Posts, such as this welcome post, are listed in reverse chronological order on the blog section of the site. Pages, such as the course Information page, are presented statically and not ordered by date.

We can use Github to browse the directory structure of our website's content. Content goes in the content/ directory. Blog posts go right there. Pages go into the pages/ subdirectory.

For this lab, you need to update the Class Roster page with some information about yourself: your name, your status as a student (program, year), the project you are going to try to contribute to (with a link), and why you took the course.

Git

We have the site content and history backed up by a Git repository. You may have heard of Git and/or Github already. Git is a version control system (VCS). We will talk about VCS in more detail in the next lecture. For now, it's time to get some hands on experience.

If you have not worked much with Git in the command line (as opposed to Github the on-line social forge, which is different), go through this web-based tutorial now.

That tutorial simulates what you would do running Git on your local machine, using your command line. (You do use your command line, don't you?)

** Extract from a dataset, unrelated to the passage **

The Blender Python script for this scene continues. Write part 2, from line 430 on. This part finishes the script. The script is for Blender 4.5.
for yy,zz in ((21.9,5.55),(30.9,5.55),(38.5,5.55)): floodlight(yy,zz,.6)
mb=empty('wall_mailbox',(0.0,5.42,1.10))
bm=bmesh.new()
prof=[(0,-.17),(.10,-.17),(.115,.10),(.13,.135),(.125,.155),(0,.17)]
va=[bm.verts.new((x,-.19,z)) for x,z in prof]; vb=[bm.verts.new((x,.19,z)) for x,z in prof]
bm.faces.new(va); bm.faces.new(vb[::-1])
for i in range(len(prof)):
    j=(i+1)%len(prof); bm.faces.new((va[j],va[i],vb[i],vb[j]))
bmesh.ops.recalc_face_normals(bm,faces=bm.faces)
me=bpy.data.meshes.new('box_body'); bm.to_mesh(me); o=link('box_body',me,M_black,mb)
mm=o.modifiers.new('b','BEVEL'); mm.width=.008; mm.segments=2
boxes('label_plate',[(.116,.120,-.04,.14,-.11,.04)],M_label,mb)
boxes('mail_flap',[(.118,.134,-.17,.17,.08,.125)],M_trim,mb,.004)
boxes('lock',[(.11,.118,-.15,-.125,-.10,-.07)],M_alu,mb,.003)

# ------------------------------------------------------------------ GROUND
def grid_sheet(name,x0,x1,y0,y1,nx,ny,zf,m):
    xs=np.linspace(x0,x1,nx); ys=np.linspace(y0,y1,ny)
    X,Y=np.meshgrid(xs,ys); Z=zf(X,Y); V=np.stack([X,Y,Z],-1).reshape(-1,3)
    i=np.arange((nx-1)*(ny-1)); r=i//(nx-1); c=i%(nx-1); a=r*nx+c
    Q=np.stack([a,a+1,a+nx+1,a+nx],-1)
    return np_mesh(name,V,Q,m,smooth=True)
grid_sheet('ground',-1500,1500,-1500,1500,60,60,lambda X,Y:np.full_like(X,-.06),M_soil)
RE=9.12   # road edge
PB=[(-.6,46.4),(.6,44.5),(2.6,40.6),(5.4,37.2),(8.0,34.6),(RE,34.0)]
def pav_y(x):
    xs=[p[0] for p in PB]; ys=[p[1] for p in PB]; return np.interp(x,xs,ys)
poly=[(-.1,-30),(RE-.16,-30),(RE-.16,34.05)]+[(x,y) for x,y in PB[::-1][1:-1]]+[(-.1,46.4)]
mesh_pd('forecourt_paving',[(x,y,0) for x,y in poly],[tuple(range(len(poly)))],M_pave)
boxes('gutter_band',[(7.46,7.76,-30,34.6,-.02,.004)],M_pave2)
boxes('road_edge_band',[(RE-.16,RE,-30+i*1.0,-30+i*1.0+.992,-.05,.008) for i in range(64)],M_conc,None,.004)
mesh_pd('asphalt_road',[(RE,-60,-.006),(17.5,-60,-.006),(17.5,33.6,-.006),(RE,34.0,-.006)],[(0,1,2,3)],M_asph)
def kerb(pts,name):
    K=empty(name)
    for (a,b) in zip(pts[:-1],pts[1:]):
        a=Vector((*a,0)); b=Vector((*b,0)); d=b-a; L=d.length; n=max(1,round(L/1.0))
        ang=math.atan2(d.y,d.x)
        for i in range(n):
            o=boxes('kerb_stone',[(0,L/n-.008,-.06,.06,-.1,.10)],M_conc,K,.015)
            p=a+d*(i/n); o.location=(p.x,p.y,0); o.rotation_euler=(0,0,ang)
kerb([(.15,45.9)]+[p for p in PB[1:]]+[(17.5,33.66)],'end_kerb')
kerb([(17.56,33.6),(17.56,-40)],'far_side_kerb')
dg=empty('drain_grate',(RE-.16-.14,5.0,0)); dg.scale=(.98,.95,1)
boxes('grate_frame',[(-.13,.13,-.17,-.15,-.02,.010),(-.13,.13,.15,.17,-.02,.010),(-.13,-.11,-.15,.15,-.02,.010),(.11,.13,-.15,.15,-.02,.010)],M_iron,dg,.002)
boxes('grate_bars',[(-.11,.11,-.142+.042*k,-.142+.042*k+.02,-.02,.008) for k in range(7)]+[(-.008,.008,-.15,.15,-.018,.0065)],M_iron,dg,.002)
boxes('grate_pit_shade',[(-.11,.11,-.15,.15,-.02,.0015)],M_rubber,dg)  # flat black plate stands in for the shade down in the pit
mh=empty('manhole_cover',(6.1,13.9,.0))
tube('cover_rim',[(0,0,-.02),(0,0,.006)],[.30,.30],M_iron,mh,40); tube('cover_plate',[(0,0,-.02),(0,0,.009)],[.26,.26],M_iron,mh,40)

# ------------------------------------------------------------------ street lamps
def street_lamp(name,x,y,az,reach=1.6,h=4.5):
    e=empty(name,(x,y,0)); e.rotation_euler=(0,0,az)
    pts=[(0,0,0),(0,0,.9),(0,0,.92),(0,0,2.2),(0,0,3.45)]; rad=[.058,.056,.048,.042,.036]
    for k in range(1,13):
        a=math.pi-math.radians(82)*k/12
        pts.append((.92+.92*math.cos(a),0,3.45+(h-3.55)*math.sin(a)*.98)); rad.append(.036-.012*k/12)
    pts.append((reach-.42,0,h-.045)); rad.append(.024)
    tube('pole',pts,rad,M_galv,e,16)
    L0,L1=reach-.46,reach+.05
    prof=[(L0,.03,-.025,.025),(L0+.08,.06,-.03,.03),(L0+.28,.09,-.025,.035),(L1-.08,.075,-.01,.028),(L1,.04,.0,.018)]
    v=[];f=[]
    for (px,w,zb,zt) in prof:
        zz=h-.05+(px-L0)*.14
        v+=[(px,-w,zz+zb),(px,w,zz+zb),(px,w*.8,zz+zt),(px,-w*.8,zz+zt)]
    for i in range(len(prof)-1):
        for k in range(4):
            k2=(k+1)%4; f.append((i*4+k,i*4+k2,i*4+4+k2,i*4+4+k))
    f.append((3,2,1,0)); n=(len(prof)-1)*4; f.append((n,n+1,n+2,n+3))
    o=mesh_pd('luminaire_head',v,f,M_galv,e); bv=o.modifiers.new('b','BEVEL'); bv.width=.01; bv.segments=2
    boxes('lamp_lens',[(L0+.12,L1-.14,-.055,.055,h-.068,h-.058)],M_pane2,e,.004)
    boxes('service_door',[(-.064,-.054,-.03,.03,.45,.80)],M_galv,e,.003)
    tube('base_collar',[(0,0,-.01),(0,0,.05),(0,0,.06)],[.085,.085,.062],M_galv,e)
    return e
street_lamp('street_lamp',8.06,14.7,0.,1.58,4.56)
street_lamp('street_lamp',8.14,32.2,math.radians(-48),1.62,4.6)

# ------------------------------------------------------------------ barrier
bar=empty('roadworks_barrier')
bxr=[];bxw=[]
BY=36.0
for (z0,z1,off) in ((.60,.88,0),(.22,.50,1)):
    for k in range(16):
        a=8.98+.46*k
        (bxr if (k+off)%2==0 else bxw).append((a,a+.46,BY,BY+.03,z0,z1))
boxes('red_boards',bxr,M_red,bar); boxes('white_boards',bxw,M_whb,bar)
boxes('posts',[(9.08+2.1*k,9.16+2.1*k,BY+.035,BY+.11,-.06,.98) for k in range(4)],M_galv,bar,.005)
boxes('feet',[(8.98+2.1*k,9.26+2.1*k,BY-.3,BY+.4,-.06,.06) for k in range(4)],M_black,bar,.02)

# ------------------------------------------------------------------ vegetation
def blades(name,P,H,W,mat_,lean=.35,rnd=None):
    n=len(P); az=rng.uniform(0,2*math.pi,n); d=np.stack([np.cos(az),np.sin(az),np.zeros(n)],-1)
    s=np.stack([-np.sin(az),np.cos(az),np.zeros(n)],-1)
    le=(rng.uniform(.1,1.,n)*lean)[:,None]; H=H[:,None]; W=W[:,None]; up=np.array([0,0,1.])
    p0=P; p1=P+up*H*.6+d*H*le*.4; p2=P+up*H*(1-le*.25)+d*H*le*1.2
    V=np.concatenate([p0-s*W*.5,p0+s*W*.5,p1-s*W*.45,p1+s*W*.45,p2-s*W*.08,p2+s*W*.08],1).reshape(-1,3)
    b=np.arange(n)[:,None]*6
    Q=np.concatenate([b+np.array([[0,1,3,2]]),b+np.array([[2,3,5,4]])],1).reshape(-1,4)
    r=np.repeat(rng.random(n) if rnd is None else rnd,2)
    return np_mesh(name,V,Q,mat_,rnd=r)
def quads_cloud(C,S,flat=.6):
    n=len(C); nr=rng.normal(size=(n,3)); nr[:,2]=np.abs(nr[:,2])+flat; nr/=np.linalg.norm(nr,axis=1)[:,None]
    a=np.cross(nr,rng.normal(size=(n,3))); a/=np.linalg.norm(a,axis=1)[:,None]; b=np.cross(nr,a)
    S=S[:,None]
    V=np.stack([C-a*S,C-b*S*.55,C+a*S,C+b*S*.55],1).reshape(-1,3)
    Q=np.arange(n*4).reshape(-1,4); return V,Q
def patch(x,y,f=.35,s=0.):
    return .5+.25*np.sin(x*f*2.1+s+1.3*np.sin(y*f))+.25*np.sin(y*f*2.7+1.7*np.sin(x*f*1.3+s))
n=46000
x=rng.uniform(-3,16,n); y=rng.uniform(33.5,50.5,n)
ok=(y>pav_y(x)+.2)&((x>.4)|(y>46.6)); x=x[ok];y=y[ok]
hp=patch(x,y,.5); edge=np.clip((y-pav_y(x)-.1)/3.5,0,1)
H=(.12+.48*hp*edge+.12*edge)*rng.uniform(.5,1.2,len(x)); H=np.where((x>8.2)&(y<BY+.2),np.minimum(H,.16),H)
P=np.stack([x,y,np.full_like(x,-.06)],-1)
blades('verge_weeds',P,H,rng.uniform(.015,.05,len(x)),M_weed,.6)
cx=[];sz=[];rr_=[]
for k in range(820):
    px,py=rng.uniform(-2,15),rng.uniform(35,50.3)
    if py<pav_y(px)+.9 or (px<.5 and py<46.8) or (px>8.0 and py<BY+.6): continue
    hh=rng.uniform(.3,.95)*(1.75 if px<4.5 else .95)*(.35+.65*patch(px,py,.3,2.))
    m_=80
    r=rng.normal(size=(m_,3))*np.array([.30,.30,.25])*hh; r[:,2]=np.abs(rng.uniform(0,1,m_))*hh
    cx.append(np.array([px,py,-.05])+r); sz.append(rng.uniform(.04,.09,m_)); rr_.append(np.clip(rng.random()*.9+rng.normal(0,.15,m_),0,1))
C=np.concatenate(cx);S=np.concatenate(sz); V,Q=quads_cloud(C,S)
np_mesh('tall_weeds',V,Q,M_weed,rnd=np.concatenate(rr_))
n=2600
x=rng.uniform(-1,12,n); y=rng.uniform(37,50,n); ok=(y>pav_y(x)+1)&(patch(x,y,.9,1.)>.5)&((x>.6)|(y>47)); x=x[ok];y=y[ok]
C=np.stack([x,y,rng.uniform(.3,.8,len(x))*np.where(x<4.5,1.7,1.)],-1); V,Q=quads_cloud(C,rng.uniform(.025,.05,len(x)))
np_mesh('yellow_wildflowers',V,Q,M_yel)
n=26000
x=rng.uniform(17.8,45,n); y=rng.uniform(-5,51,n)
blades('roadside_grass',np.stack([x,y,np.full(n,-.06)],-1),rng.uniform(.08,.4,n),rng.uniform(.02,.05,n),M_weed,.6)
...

It is totally worth it to learn how to use Git locally. Maybe you will have to for your participation in an outside project. For our purposes, we will lean heavily on GitHub, a service that provides a lot of web-based functionality on top of hosted Git repositories.

GitHub

GitHub provides a web application layer over hosted Git repositories. It is largely responsible for the wide adoption of Git throughout the open source world. There are other services like it, such as BitBucket, a similar service for Mercurial repositories.

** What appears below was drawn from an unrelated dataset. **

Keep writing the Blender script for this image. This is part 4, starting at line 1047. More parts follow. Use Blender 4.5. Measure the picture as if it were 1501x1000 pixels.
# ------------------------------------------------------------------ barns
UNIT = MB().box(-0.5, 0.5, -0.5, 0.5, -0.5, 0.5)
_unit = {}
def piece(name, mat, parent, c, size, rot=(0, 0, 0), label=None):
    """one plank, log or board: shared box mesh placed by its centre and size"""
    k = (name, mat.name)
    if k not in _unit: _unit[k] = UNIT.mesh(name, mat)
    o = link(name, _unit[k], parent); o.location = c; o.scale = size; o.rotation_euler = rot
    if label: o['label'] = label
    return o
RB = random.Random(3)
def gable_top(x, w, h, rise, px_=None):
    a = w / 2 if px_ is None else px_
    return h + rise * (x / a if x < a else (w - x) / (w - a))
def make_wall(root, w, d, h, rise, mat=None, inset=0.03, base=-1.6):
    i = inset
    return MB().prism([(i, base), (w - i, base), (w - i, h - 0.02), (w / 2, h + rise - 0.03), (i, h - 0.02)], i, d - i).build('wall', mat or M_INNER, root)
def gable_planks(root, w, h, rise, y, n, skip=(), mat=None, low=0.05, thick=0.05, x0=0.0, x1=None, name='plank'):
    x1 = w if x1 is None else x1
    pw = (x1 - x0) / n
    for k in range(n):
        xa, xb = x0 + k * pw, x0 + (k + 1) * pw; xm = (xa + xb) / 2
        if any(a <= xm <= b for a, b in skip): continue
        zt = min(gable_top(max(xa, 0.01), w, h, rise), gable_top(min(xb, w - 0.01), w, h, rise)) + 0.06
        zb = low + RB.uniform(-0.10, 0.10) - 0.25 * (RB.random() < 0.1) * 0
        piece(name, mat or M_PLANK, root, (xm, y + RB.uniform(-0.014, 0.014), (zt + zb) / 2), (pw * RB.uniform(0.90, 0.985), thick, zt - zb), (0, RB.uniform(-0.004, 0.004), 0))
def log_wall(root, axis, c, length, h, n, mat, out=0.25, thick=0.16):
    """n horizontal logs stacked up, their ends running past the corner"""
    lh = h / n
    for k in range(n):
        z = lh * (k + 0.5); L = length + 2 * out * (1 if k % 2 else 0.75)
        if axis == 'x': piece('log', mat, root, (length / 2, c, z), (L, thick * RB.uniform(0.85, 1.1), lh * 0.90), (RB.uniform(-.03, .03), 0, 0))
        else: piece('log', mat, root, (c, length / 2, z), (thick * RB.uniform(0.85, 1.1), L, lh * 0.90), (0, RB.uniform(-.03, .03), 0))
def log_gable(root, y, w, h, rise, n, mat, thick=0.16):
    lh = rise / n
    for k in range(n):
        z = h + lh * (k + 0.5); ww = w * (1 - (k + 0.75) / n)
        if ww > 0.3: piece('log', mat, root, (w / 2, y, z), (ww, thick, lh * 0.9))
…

If you haven't already done so, sign up for GitHub and get a username now.

Git is a distributed version control system. This is significantly different from undistributed version control systems (like Subversion) in important ways that we will discuss in the next lecture. One big difference is the Git, especially with the help of Github, enables friendly forking.

Go through this GitHub tutorial about how to fork a repo now. Then read through this documentation about pull requests.

Turns out, GitHub makes it very simple to edit files through their web interface, even providing syntax highlighting while editing Markdown.

Now:

  1. Familiarize yourself with Markdown syntax.
  2. Fork the course website repository.
  3. Modify the roster.md file in your fork on the repository through the GitHub interface. Add yourself to a list, in alphabetical order by last name, with your name, status as a student, external project and reason for taking the course. For example:

    Gnaeus Pompeius, 2nd year Masters student, I School. I am contributing to the OpenCog project. I am interested in open collaboration and peer production because Caesar has illegitimately seized power and the Republic must rise again.

  4. Make a pull request with your change.

You're almost done with the lab!

Now comes the fun part: it may be that many of you have been trying to edit the same file at the same time. Since commits are made as diffs, sometimes somebody else's change will invalidate or conflict with your own.

If this happens, we won't be able to accept your pull request. You will need to merge the changes from the remote repository into your own, and make a new pull request.

Please stick around in lab until we get your pull request accepted. We may need to coordinate as a class to make sure we don't keep overriding each others commits.

When you've completed this lab, you will officially be a contributor to the course project. GitHub provides some nice visualizations so you can see your level of participation relative to others.